The group also owns at least partial shares in clubs in Japan, Uruguay, Spain and UAE. The group had created a one size fits all franchising outfit all decked in light blue.

Mansour ended up with one of Europe’s greatest sides, a behemoth of financial muscle and star power. Furthermore, thanks to his overseas ambitions, he now had the makings of a footballing empire, one that spanned continents and followed the same blueprint as City.

Of course, the dramatic development of Manchester City as a football club, as well as their growing portfolio of international satellite clubs and seemingly inexhaustible finances, does raise some uncomfortable questions about the state of football today.

The idea of a club’s identity is one that fans cling to. It separates us from them.

But Manchester City’s identity has essentially been co-opted and replicated in far-flung corners of the world, colonising new cities and transforming them into a homogeneous entity.

They are no longer just a northern English club team.
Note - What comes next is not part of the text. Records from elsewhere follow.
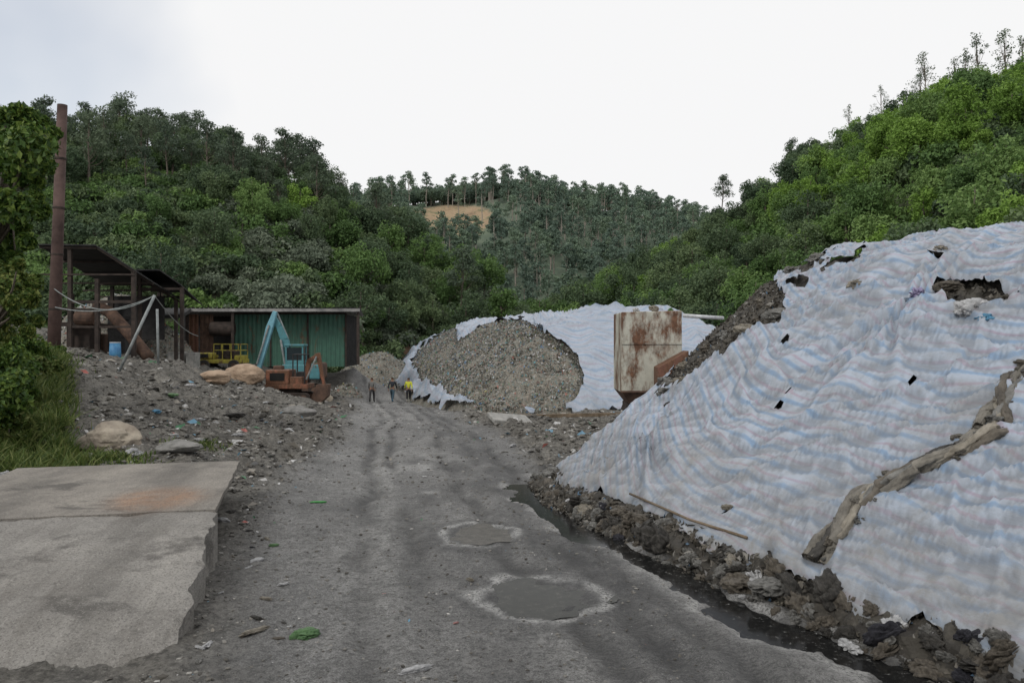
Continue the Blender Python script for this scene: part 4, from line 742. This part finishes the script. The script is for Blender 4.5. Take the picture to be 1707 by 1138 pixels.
bk=P(192,582,39.5); dr=world('barrel','blue plastic barrel with white lid at the foot of the slanting pipe','barrel',(bk[0],39.5,bk[2]-.4)); MB().tube([(bk[0],39.5,bk[2]-.5),(bk[0],39.5,bk[2]-.2),(bk[0],39.5,bk[2]+.3)],[.24,.27,.24],14).build('drum_body',M['blue_plastic'],dr,smooth=True); MB().tube([(bk[0],39.5,bk[2]+.3),(bk[0],39.5,bk[2]+.34)],.25,14).build('lid',M['white_plastic'],dr)
MB_p=MB(); MB_p.tube([P(197,622,33),P(258,492,33.5)],.06,8); tag(MB_p.build('leaning_pole',M['steel'],smooth=True),'grey steel pole leaning beside the sheds','pole')
m_=MB(); m_.tube([P(264,606,37),P(262,515,37)],.06,8); tag(m_.build('pole',M['steel'],smooth=True),'short upright grey pole right of the leaning pole','pole')
def cable(a,b,sag,label):
    a=Vector(a);b=Vector(b); mb=MB(); mb.tube([a.lerp(b,i/14)-Vector((0,0,sag*4*(i/14)*(1-i/14))) for i in range(15)],.022,5); tag(mb.build('cable',M['steel']),label,'cable')
cable(P(86,478,33.8),P(258,492,33.5),.75,'sagging cable from the stack to the top of the leaning pole'); cable(P(92,512,33.8),P(258,493,33.5),.35,'lower cable between the stack and the leaning pole'); cable(P(258,493,33.5),P(330,560,50),.3,'cable running from the leaning pole down to the long shed')
for i,(px,py) in enumerate(((296,597),(322,598))):
    p=P(px,py,52); mb=MB(); mb.box((p[0],52,p[2]-.1),(.95 if i==0 else .6,.8,1.0)); tag(mb.build('block',M['concrete_block'],bevel=.04),['pale concrete block left of the yellow machine, the wider one','narrow pale concrete block right beside the yellow machine'][i],'block')
# ------------------------------------------------------------ yellow machine
yb=P(372,616,54); ym=thing('yellow_machine','rusty yellow railed machine on wheels parked before the long shed','machine',yb)
def lb(c,d,nm,mt,par=ym,bev=.03,**k): return MB().box(c,d,**k).build(nm,M[mt],par,world=False,bevel=bev)
lb((0,0,.55),(2.9,1.5,.25),'chassis','yellow'); lb((-.95,0,.9),(.9,1.3,.4),'hood','yellow',bev=.1); lb((-1.0,-.67,.9),(.55,.03,.25),'grille','black',bev=.01); lb((.45,-.05,.95),(.9,1.1,.5),'engine','rust_dark',bev=.05); lb((1.15,0,.8),(.45,1.3,.25),'step','yellow')
for sx in (-.35,.2,.75,1.35):
    for sy in (-.7,.7): lb((sx,sy,1.15),(.05,.05,1.0),'rail_post','yellow',bev=0)
for z_ in (1.25,1.64):
    mb=MB(); mb.box((.5,-.7,z_),(1.7,.045,.05),ry=.02); mb.box((.5,.7,z_),(1.7,.045,.05)); mb.box((1.35,0,z_),(.045,1.4,.05)); mb.box((-.35,0,z_+.001),(.045,1.4,.05)); mb.build('rail',M['yellow'],ym,world=False)
lb((-.3,-.2,1.2),(.12,.12,.5),'exhaust','black',bev=.02)
for sx in (-.95,.95):
    for sy in (-.72,.72):
        w_=MB().tube([(sx,sy-.15,.3),(sx,sy+.15,.3)],.36,18).build('wheel',M['rubber'],ym,world=False,bevel=.04); MB().tube([(sx,sy-.17,.3),(sx,sy+.17,.3)],.15,12).build('rim',M['rust'],w_,world=False)
# ------------------------------------------------------------ excavators
def tracks(par,cxl,y_,w_,L_,H_,z0):
    for s in (-1,1):
        poly=[]; r=H_/2
        for k in range(9): a=PI/2+PI*k/8; poly.append((cxl-L_/2+r+r*math.cos(a),z0+r+r*math.sin(a)))
        for k in range(9): a=-PI/2+PI*k/8; poly.append((cxl+L_/2-r+r*math.cos(a),z0+r+r*math.sin(a)))
        tr_=MB().prism(poly,y_+s*w_/2-.2,y_+s*w_/2+.2).build('track',M['rust_dark'],par,world=False,bevel=.02)
        for k in range(5):
            x_=cxl-L_/2+r+(L_-2*r)*k/4; MB().tube([(x_,y_+s*w_/2-.23,z0+r),(x_,y_+s*w_/2+.23,z0+r)],r*.6,12).build('roller',M['rust'],tr_,world=False)
eb=P(498,655,52); eb=(eb[0],52,eb[2]); ex=thing('excavator','teal excavator with raised pale blue boom beside the green shed','excavator',eb)
e=lambda px,py: ((px-498)/F*52,0,-(py-655)/F*52)
def EP(px,py,dy=0): q=e(px,py); return (q[0],dy,q[2])
tracks(ex,.1,0,1.7,2.9,.65,-.1)
MB().box((.05,0,.75),(1.1,1.1,.3)).build('turntable',M['rust_dark'],ex,world=False)
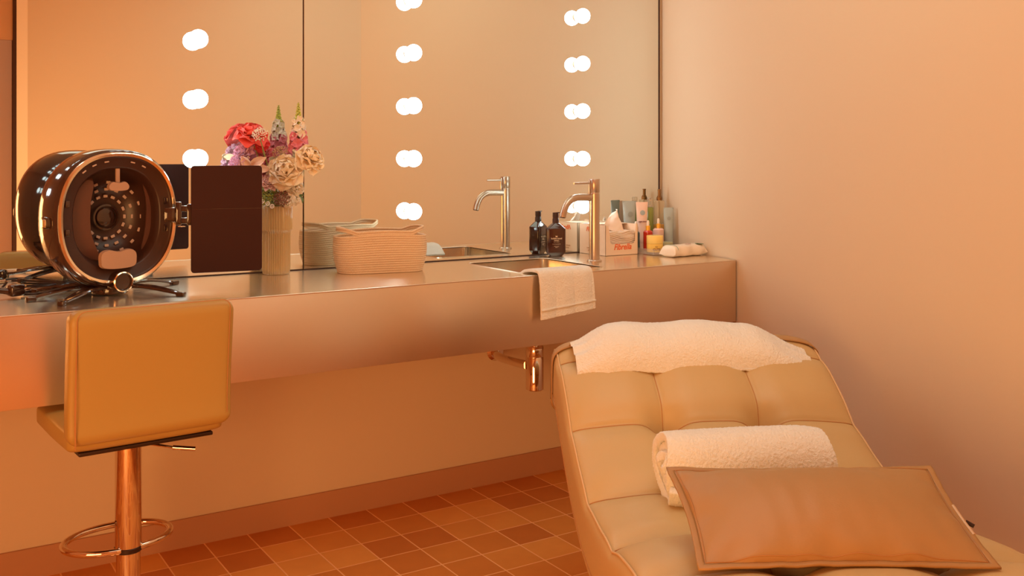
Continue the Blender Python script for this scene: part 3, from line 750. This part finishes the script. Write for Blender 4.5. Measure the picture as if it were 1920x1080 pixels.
bm.faces.new(rows[0][::-1]); bm.faces.new(rows[-1]); obj('vase_glass',bm,M_vase,vs,angle=60)
# ------------------------------------------------------------------ flowers
def fmat(n,c,c2=None,sc=60): return mat(n,c,.6,var=((c2 or tuple(x*.85 for x in c)),sc),sheen=.2,sss=.25)
F_coral=fmat('coral_petal',(.95,.15,.12),(.88,.09,.075)); F_red=fmat('red_petal',(.86,.055,.06),(.70,.03,.04))
F_lilac=fmat('lilac_petal',(.92,.62,.78),(.85,.52,.68)); F_pink=fmat('pink_petal',(.85,.30,.36),(.75,.2,.28)); F_pale=fmat('pale_pink_petal',(.98,.74,.68),(.93,.62,.58))
F_cream=fmat('cream_petal',(1,.86,.64),(.97,.76,.50)); F_white=fmat('ivory_petal',(.96,.86,.72)); F_lime=fmat('lime_bud',(.62,.62,.10),(.45,.48,.06)); F_green=fmat('green_floret',(.40,.42,.06),(.28,.32,.05)); F_brown=fmat('brown_floret',(.30,.12,.06),(.22,.08,.05)); F_peach=fmat('peach_petal',(.98,.76,.60),(.93,.62,.48))
Rt_=Vector((math.cos(TH),-math.sin(TH),0)); Fw=Vector((math.sin(TH),math.cos(TH),0)); UP=Vector((0,0,1))
def fpos(px,py,tow=0):   # place by plan offset around the vase (1 px = 1.79 mm at the vase)
    k=.001845
    return Vector((VX,VY,0))+Rt_*((px-518)*k)-Fw*tow+UP*(CH-(py-297)*k)
def frame(n,twist=0):
    n=n.normalized(); a=n.orthogonal().normalized(); b=n.cross(a); M=Matrix((a,b,n)).transposed().to_4x4(); return M@Matrix.Rotation(twist,4,'Z')
def petal(bm,M,L,W,cup,curl,ruf=0,nu=10,nv=11,tilt=0,seed=0,notch=0):
    # base at origin, grows along local +x leaning up to +z
    def f(u,v):
        w=W*(.25+.75*min(1,u/.5)**.7)*math.sqrt(max(.02,1-max(0,(u-.55)/.47)**2.6)); y=(v-.5)*2
        lift=tilt; a=lift+ -curl*u*u
        x=0;z=0; n=8
        for i in range(n):
            uu=u*(i+.5)/n; aa=tilt-curl*uu*uu; x+=math.cos(aa)*u*L/n; z+=math.sin(aa)*u*L/n
        cy=cup*(y*y)*W*.5
        r=ruf*math.sin(v*19+seed)*u*u+ruf*.7*noise.noise(Vector((u*4,v*4,seed)))
        x2=x-abs(y)**2.4*L*.10*u - notch*L*(1-abs(y))*u*u
        return M@Vector((x2-math.sin(tilt)*cy,y*w*.5,z+math.cos(tilt)*cy+r))
    grid(bm,nu,nv,f)
def rose(bm,c,n,Rr,lay=5,ruf=.0,open_=1.0,seed=0):
    B=Matrix.Translation(c)@frame(n,seed)
    k=0
    for l in range(lay):
        g=l/(lay-1); cnt=3+min(l,2)
        for i in range(cnt):
            k+=1; a=2*PI*i/cnt+l*.7+rnd.uniform(-.15,.15)
            tilt=R(88-68*g*open_)+rnd.uniform(-.08,.08); L=Rr*(.55+.50*g); W=Rr*(.80+.72*g)
            M=B@Matrix.Rotation(a,4,'Z')@Matrix.Translation((Rr*(.04+.16*g),0,-Rr*.35*g))
            petal(bm,M,L,W,.75-.35*g,.5+1.0*g,ruf+.0012*g,seed=k+seed,tilt=tilt)
def ruffle(bm,c,n,Rr,cnt=34,seed=0,ruf=.003):
    B=Matrix.Translation(c)@frame(n,seed)
    for i in range(cnt):
        g=i/cnt; a=i*2.4+seed; tilt=R(85-80*g)
        M=B@Matrix.Rotation(a,4,'Z')@Matrix.Translation((Rr*.15*g,0,-Rr*.2*g))
        petal(bm,M,Rr*(.65+.35*g),Rr*.62,.3,.3,ruf,nu=7,nv=9,tilt=tilt,seed=i*1.7+seed)
def ball(bm,c,r,n=1,sy=1):
    s=bmesh.ops.create_icosphere(bm,subdivisions=n,radius=r); bmesh.ops.translate(bm,vec=c,verts=s['verts'])
def umbel(bm,c,n,Rr,cnt,r0,seed=0,flat=.5):
    B=Matrix.Translation(c)@frame(n)
    for i in range(cnt):
        g=math.sqrt((i+.5)/cnt); a=i*2.39996; rr=Rr*g
        p=B@Vector((rr*math.cos(a),rr*math.sin(a),Rr*flat*(1-g*g)+rnd.uniform(-.002,.002)))
        for q in range(4):
            d=Vector((rnd.uniform(-1,1),rnd.uniform(-1,1),rnd.uniform(-1,1)))*r0*.8; ball(bm,p+d,r0*rnd.uniform(.5,.9),1)
def stem(t,c,off=(0,0)):
    bm=bmesh.new(); a=Vector(c); base=Vector((VX+off[0]*.5,VY+off[1]*.5,CT+.02)); neck=Vector((VX+off[0],VY+off[1],CT+.225))
    tube(bm,[p-t.location for p in smoothpts([a,a.lerp(neck,.5)+Vector((0,0,.005)),neck,base.lerp(neck,.4),base],20)],.0019,6); obj('stem',bm,M_stem,t)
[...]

They are one cog of many in an international franchise operation.

The other issue is that when your wealth is for all intents and purposes unlimited, as it seems to be in the case of the Abu Dhabi investment group, the fines associated with FIFA’s Financial Fair Play system are insignificant if they are even enforced.

Finally, the idea of state-sponsored ownership of clubs is unsettling.
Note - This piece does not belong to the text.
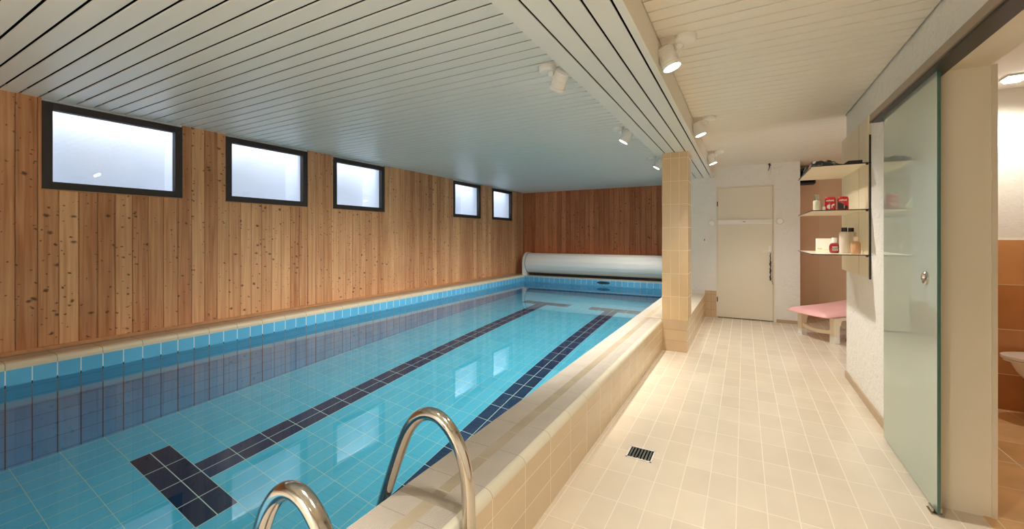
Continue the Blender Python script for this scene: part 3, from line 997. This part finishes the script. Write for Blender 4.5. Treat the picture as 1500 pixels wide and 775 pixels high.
cloth('folded_cloth', 'crumpled black patterned cloth lying on the top shelf', 'cloth', 0.445, 0.62, 3.80, 4.60, 1.7455, 0.085, pattern_mat(), 3)
t = thing('black_case', 'flat black case on the top shelf near the wall', 'case', (0.685, 3.87, 1.7455))
MB().prism([(-0.060, 0), (0.055, 0), (0.055, 0.026), (-0.025, 0.026)], 'y', -0.05, 0.12).build('case_body', M['black'], t)
MB().box(-0.015, 0.045, -0.052, -0.050, 0.010, 0.014).build('clasp', M['black'], t)
# black screen on the niche wall
t = thing('wall_speaker', 'black box mounted high in the niche behind the top shelf', 'speaker', (0.87, YR - 0.008, 2.08))
MB().prism([(-0.18, -0.085), (0.03, -0.085), (0.045, -0.07), (0.055, 0.17), (-0.18, 0.14)], 'y', -0.14, -0.01).build('housing', M['black'], t)
MB().box(-0.15, 0.03, -0.143, -0.14, -0.06, 0.11, 0.001).build('grille', M['dark_gap'], t)
MB().box(-0.05, 0.05, -0.012, 0, -0.05, 0.05).build('bracket', M['black'], t)

# ------------------------------------------------------------------ pink cushioned bath bench
be = thing('bath_bench', 'low cream plastic bench with a pink cushion top', 'bench', (1.02, 6.33, 0), rz=math.atan2(0.57, 0.82))
# local x runs to the back right, local y across
def bench_top(u):
    return 0.285 + 0.11 * max(0.0, (u + 0.42)) ** 1.3
nx, ny = 26, 18
bm = bmesh.new()
rows_t, rows_b = [], []
for i in range(nx + 1):
    rt, rb = [], []
    for j in range(ny + 1):
        u = -0.46 + 1.06 * i / nx
        v = 2 * j / ny - 1
        wdt = 0.31 - 0.03 * math.cos(u * 3)
        end = 0.045 * (1 - v * v)
        x = u - (end if i == 0 else end * max(0, 1 - i / 5))
        y = v * wdt
        cr_ = (1 - abs(v) ** 6) * (1 - abs(2 * i / nx - 1) ** 14)
        z = bench_top(u)
        rt.append(bm.verts.new((x, y, z + 0.018 + 0.052 * cr_ ** 0.5 if cr_ > 0 else z + 0.018)))
        rb.append(bm.verts.new((x, y, z + 0.016 - 0.014 * min(1, max(0, cr_)))))
    rows_t.append(rt)
    rows_b.append(rb)
for i in range(nx):
    for j in range(ny):
        bm.faces.new((rows_t[i][j], rows_t[i + 1][j], rows_t[i + 1][j + 1], rows_t[i][j + 1]))
        bm.faces.new((rows_b[i][j], rows_b[i][j + 1], rows_b[i + 1][j + 1], rows_b[i + 1][j]))
for i in range(nx):
    bm.faces.new((rows_t[i][0], rows_b[i][0], rows_b[i + 1][0], rows_t[i + 1][0]))
    bm.faces.new((rows_t[i][ny], rows_t[i + 1][ny], rows_b[i + 1][ny], rows_b[i][ny]))
for j in range(ny):
    bm.faces.new((rows_t[0][j], rows_t[0][j + 1], rows_b[0][j + 1], rows_b[0][j]))
    bm.faces.new((rows_t[nx][j], rows_b[nx][j], rows_b[nx][j + 1], rows_t[nx][j + 1]))
bmesh.ops.recalc_face_normals(bm, faces=bm.faces)
mb = MB()
mb.merge(bm)
mb.build('cushion', M['pink'], be, smooth=True, angle=70)
# plastic frame: side arches with two legs each, joined by bowed stretchers
for sy in (-1, 1):
    for sx, x0 in ((-1, -0.30), (1, 0.42)):
        top = bench_top(x0) - 0.003
        flare = 0.075
        o_ = MB()
        o_.prism([(x0 - 0.034, 0.03), (x0 + 0.034, 0.03), (x0 + 0.036, top * 0.62), (x0 + (flare if sx < 0 else 0.04), top), (x0 - (0.04 if sx < 0 else flare), top)], 'y', sy * 0.235 - 0.028, sy * 0.235 + 0.028)
        leg = o_.build('leg', M['cream_plastic'], be)
        MB().box(x0 - 0.037, x0 + 0.037, sy * 0.235 - 0.031, sy * 0.235 + 0.031, 0.0, 0.075, 0.005).build('foot', M['white'], leg)
    MB().prism([(-0.27, bench_top(-0.27) - 0.045), (0.40, bench_top(0.4) - 0.045), (0.40, bench_top(0.4) - 0.005), (-0.27, bench_top(-0.27) - 0.005)], 'y', sy * 0.235 - 0.018, sy * 0.235 + 0.018).build('side_rail', M['cream_plastic'], be)
for x0 in (-0.30, 0.42):
    bow = [(y, 0.105 - 0.030 * (1 - (y / 0.21) ** 2)) for y in [-0.21 + 0.42 * k / 12 for k in range(13)]]
    out = bow + [(y, z + 0.042) for y, z in bow[::-1]]
    MB().prism(out, 'x', x0 - 0.018, x0 + 0.018).build('stretcher', M['cream_plastic'], be)
cloth('floor_towel', 'crumpled pale towel lying under the pink bench', 'towel', 0.92, 1.30, 6.30, 6.62, 0.0, 0.10, simple('pale_towel', (0.66, 0.62, 0.56), 0.9), 11)
t = thing('bath_slipper', 'black slipper on the floor under the bench', 'slipper', (1.16, 6.16, 0.0), rz=0.5)
MB().prism([(-0.12, 0), (0.13, 0), (0.14, 0.02), (-0.12, 0.025)], 'y', -0.04, 0.04).build('sole', M['black'], t)
MB().prism([(0.0, 0.02), (0.09, 0.02), (0.07, 0.06), (0.02, 0.065)], 'y', -0.045, 0.045).build('strap', M['black'], t)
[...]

Paris Saint Germain is now essentially a holding of the Qatari government. And although Manchester City’s investors claim to be an independent investment group, it seems to be little more than semantics.

The association with the rulers of UAE are too close, too muddy.

It is undeniable that Manchester City is now a super club.

Even if Sheikh Mansour and his partners were to withdraw their investment in Manchester City, the club would still be a prized investment for some other billionaire given their impressive branding, excellent stadium and obvious viability as a top side.

Manchester City will likely be dominating football for many years to come.